The formation of the new government ended the political impasse in the country that saw four elections in less than two years leading to inconclusive results.
But opinion polls suggest that majority of the Israelis do not look too hopeful regarding the longevity of the coalition of eight parties who do not see eye-to-eye on most of the critical issues facing the country.
Many analysts feel that the two factors likely to prolong or determine the tenure of the new fragile coalition are the fear of Netanyahu’s return and also a possible political demise of some of the right-wing factions that have gone against the wishes of their voting constituency to join hands.
It also includes Bennett’s Yamina party which has to score some “major wins” to restore the faith of its supporters in the movement.
Interestingly, almost one-third of the people standing in unity to oust Netanyahu would otherwise be his ‘natural allies’ ideologically, having also worked as his close associates in the past.

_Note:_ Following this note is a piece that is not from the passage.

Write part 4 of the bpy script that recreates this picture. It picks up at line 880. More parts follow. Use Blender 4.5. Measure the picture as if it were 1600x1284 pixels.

Many analysts believe that Netanyahu’s long-term ‘invincibility’ led to arrogance because of which he went on pushing his friends away from him each time there were differences of opinion, simultaneously also labelling them as Leftists as if it was a stigma.
It is still not all over for Netanyahu, who has dominated Israel’s political landscape for years and would remain the head of the right-wing Likud party and become the leader of the opposition.
The coalition agreement involving eight factions with the 61 seats required for a majority was signed on June 2, just about half an hour before a deadline was due to expire.
Netanyahu is fighting corruption cases on fraud, bribery and breach of trust charges, which he denies. If he were to go into the opposition, he might be denied parliamentary immunity.